→ STATED TASK:
Every line from the one with "Ps.append(P); Ns.append(N); Ds.append(dd);" to the one with "proto(name, segs, lv, M_bark, M_needle, R, h, h", including those two, is to be copied exactly; all other lines of the entries below are left out.

→ ROWS:
::::::::::

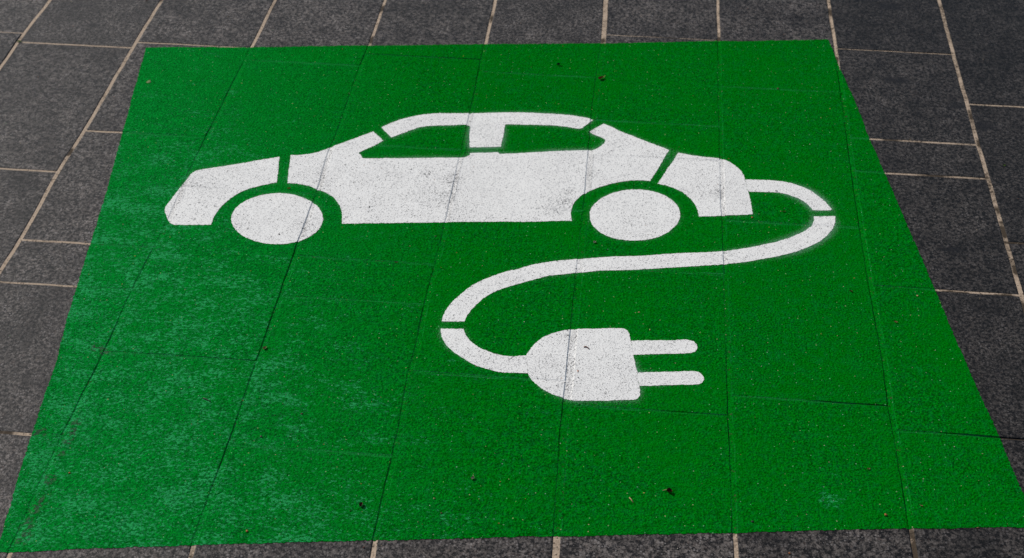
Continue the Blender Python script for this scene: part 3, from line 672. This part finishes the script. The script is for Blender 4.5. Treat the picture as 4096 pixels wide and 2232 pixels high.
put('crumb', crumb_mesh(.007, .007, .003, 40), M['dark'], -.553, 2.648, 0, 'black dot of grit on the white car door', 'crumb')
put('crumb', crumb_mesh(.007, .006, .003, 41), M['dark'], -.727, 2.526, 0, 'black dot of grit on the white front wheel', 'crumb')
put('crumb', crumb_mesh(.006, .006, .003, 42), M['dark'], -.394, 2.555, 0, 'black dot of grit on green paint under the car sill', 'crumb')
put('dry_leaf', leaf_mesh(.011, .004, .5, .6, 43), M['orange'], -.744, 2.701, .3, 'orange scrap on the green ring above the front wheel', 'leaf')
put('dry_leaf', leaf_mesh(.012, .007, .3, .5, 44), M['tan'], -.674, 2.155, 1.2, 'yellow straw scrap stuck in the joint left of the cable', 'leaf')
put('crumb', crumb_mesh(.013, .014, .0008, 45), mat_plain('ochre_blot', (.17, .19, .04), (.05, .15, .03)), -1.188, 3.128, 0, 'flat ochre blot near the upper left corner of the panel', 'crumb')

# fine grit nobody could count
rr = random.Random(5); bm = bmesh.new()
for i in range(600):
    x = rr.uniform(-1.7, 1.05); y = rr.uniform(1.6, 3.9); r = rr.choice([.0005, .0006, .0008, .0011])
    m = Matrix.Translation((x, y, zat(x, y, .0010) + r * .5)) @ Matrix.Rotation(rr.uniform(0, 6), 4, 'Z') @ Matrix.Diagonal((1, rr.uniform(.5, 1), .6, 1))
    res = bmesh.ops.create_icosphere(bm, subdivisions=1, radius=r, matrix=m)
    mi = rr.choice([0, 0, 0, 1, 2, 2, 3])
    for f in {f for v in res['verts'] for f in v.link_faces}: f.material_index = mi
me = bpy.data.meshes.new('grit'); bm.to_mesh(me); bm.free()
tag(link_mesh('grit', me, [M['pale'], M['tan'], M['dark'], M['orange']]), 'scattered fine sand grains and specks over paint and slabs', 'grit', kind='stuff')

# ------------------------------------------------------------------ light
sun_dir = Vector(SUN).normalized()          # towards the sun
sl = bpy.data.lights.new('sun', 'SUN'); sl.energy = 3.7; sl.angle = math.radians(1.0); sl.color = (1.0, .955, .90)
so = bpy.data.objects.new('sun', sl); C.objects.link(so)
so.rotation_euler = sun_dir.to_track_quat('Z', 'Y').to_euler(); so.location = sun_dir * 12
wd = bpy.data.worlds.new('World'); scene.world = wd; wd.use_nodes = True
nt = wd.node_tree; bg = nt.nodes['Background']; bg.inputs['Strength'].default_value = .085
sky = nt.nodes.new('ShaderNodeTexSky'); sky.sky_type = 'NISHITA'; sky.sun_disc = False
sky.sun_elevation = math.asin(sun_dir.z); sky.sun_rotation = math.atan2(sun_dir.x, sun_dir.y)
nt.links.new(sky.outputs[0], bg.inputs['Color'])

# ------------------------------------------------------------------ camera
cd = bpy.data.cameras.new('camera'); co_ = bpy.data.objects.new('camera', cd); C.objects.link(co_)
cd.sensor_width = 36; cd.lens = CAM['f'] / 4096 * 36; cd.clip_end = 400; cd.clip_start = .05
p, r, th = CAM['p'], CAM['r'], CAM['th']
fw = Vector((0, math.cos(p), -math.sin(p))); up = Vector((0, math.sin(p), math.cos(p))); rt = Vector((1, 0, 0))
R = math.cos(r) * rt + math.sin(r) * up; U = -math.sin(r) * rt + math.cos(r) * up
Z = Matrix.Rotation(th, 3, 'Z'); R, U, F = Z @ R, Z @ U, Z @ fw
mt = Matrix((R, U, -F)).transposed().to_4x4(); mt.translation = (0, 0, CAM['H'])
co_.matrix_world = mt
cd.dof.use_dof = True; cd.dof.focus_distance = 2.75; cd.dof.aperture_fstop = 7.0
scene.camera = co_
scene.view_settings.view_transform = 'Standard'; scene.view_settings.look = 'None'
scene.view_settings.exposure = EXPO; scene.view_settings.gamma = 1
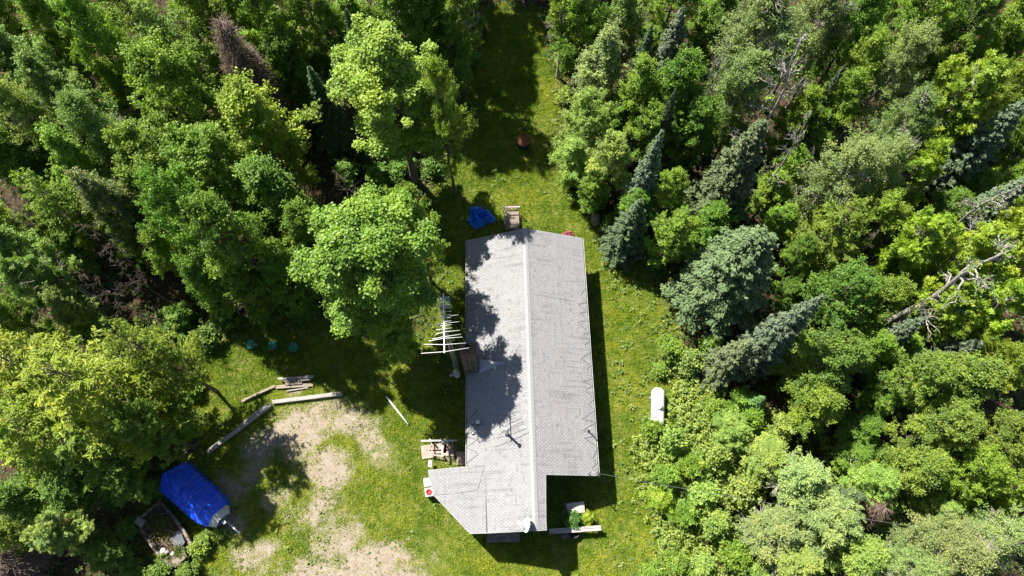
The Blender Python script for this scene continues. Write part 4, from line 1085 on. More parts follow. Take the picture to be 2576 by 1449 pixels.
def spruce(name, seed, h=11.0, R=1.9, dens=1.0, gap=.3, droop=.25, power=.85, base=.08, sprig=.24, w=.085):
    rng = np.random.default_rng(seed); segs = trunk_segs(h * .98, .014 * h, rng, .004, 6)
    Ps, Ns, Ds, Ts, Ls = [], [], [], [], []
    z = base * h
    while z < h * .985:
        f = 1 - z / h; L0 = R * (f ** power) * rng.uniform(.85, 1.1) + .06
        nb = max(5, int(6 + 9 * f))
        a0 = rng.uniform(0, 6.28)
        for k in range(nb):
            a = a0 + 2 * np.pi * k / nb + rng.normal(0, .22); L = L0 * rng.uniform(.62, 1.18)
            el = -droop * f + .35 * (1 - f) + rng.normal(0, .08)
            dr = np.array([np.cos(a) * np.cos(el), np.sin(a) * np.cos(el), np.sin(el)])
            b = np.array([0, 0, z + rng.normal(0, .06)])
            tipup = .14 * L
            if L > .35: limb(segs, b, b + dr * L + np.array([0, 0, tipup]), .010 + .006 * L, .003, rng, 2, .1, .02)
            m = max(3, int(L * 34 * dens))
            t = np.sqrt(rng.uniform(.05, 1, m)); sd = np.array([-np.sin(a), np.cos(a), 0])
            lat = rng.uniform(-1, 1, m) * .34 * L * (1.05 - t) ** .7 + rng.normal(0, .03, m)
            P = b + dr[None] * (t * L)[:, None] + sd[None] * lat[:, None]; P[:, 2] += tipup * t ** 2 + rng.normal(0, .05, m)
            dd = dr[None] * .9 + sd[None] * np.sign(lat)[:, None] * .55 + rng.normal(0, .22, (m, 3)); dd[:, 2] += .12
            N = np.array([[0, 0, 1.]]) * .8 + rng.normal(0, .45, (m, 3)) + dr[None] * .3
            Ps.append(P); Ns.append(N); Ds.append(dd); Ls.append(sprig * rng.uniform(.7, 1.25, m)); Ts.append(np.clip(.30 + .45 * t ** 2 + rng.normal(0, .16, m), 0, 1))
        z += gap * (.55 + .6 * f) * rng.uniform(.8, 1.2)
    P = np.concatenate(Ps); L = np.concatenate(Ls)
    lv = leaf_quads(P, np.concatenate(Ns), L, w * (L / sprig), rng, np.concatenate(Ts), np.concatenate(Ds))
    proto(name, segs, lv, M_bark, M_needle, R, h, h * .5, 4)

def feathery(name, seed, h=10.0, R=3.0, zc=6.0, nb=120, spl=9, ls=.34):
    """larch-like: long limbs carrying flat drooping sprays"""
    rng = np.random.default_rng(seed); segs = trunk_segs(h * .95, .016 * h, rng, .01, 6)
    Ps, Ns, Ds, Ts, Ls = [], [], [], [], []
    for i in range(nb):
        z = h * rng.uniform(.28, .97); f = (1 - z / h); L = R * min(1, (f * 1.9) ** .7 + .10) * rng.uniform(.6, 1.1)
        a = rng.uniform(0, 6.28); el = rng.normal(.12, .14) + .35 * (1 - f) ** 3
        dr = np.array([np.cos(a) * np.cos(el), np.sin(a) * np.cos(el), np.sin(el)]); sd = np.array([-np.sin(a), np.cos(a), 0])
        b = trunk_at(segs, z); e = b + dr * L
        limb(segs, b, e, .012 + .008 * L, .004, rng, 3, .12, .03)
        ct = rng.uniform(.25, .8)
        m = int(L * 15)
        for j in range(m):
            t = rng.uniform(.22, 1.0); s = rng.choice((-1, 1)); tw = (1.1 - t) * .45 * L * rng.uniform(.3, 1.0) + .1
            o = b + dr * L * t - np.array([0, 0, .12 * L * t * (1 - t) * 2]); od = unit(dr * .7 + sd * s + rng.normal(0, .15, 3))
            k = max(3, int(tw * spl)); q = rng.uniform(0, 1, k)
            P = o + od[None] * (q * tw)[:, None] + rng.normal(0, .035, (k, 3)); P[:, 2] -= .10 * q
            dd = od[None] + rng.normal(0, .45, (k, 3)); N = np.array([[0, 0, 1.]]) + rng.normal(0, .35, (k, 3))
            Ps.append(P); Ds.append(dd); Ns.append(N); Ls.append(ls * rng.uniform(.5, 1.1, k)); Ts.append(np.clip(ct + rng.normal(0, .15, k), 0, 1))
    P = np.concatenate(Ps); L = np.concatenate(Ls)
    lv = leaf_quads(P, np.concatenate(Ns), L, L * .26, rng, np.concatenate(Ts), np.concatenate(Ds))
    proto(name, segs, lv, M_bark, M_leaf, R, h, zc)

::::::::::

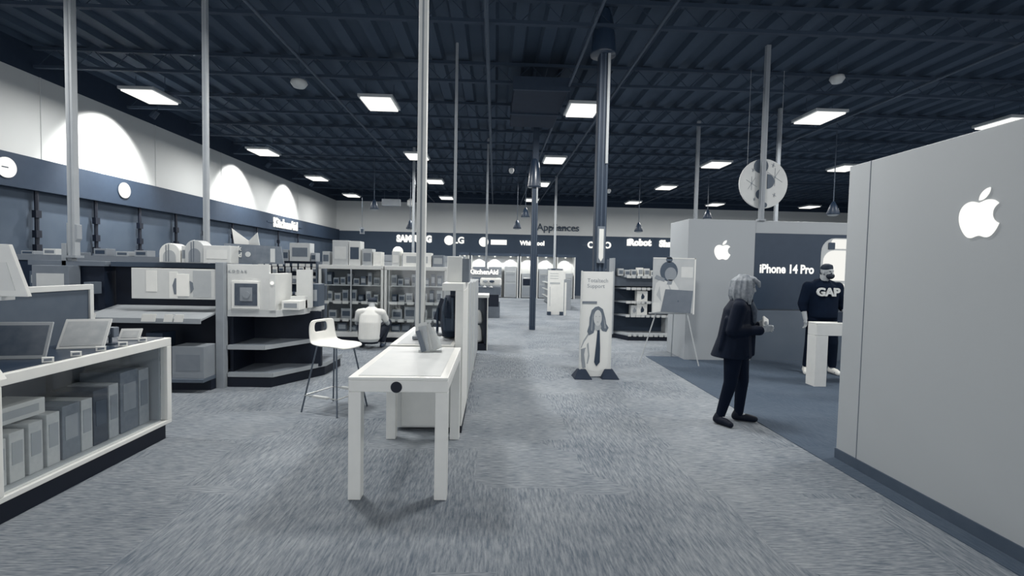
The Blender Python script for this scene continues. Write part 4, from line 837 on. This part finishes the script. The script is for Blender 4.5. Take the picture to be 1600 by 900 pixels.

::::::::::

→ REPLY:
            Ps.append(P); Ns.append(N); Ds.append(dd); Ls.append(sprig * rng.uniform(.7, 1.25, m)); Ts.append(np.clip(.30 + .45 * t ** 2 + rng.normal(0, .16, m), 0, 1))
        z += gap * (.55 + .6 * f) * rng.uniform(.8, 1.2)
    P = np.concatenate(Ps); L = np.concatenate(Ls)
    lv = leaf_quads(P, np.concatenate(Ns), L, w * (L / sprig), rng, np.concatenate(Ts), np.concatenate(Ds))
    proto(name, segs, lv, M_bark, M_needle, R, h, h * .5, 4)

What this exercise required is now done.